2. Fonte de vida, a Eucaristia é, na Cidade, um desafio de unidade, antes de mais na Igreja que a celebra. Ouvíamos São Paulo: “Uma vez que existe um só Pão, nós, que somos muitos, fazemos um só corpo, visto participarmos todos desse único Pão” (1Cor. 10,17). Na Igreja, a Eucaristia é a principal fonte da unidade, o que define esta como generosidade da caridade e não como busca da uniformidade. A verdadeira unidade é aquela que o amor realiza entre pessoas e chama-se comunhão. A Eucaristia realiza a comunhão de amor entre os crentes e Jesus Cristo, que nos introduz no amor de Deus, Uno e Trino, e nessa união de amor em Jesus Cristo, os cristãos experimentam, entre si, uma união de amor, fonte e garantia de todas as experiências de comunhão, nas quais procuram exprimir a vida. Quando enfraquece, na Igreja, a densidade da comunhão eucarística, aumentam e agravam-se as desuniões, na falta de amor, na dificuldade de confessar a mesma fé e de caminhar, em conjunto, para a verdade. A Eucaristia permite-nos fazer da variedade das nossas diferenças, não um risco de dispersão ou desunião, mas uma força de convergência para a unidade.

A busca de uma unidade que respeite a individualidade da liberdade e as diferenças de cada um, é também um desafio para a Cidade como um todo. E aí a construção da unidade é ainda mais frágil e ameaçada do que na Igreja e os cristãos, porque celebram a Eucaristia, são chamados a ser fermentos de unidade na sociedade. Esta está, hoje, cada vez mais fragmentada, na concepção da verdade, na definição da felicidade, na identificação do “bem-comum”, na dimensão religiosa, na própria compreensão do homem e da sua dignidade. A unidade, a este nível, só pode ser procurada através de objectivos a prosseguir, de valores a defender, de concordância sobre dimensões fundamentais como o são a defesa da vida e da dignidade do homem, da justiça, da paz. E aí o testemunho dos cristãos na Cidade pode tornar-se importante, porventura decisivo, até porque lhes compete a eles trazer para a Eucaristia todas as lutas justas por uma sociedade melhor e dar-lhe forma de “hóstia espiritual”. A Cidade, no que ela tem de melhor, torna-se eucaristia através dos cristãos e da Igreja, os únicos que sabem que também a sociedade, como um todo, é campo da acção do Espírito Santo.

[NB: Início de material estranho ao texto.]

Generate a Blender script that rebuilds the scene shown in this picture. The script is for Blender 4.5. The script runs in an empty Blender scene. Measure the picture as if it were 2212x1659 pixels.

3. Outra manifestação da fecundidade transformadora da presença da Eucaristia na Cidade é a renovação e actualização contínuas do envio em missão. Aquele “ide em paz” com que termina a celebração eucarística, é um autêntico reenvio em missão. Ide para o meio da Cidade, partilhai em todos as suas lutas e nas suas esperanças, enfrentai os problemas, impregnai de profundidade eucarística os vossos juízos, os vossos discernimentos, as vossas tomadas de posição. Dai testemunho da esperança que está em vós. E quando vos fraquejar a luz do discernimento ou a coragem para a acção, procurai o Senhor, adorai-O em silêncio, e Ele fortalecerá o vosso coração e iluminará a vossa inteligência. Da Eucaristia somos sempre enviados de novo para a “missão na Cidade”.

A presença eucarística de Cristo Vivo na Cidade, não é apenas um mistério escondido na intimidade dos templos. Ele co-habita com a Cidade no coração dos cristãos que o celebraram, comungaram e adoraram. Aliás a nossa Cidade de Lisboa tem a Eucaristia bem gravada na sua tradição e no seu património. Desde o esplendor das custódias, que, mesmo num museu, são um hino de louvor à transcendência da Eucaristia, até aos tronos barrocos, manifestação da Senhoria Real e da divindade de Cristo Eucarístico, até à arreigada tradição desta procissão do “Corpo de Deus”, verdadeiro cortejo real de vassalagem a Cristo, que é Senhor. Nela a Cidade reencontra-se com a Eucaristia, engalanará as janelas e prostrar-se-á nas ruas em silêncio adorante. Não se trata de uma manifestação triunfalista da Igreja que segue, humildemente, o seu Senhor; trata-se, isso sim, do triunfo de Jesus Cristo, realmente presente na Eucaristia, reconhecido por uma Cidade que O adora como seu Rei e Senhor. E neste cortejo pelas nossas ruas, Ele, Senhor e Deus, abençoará e amará a nossa Cidade.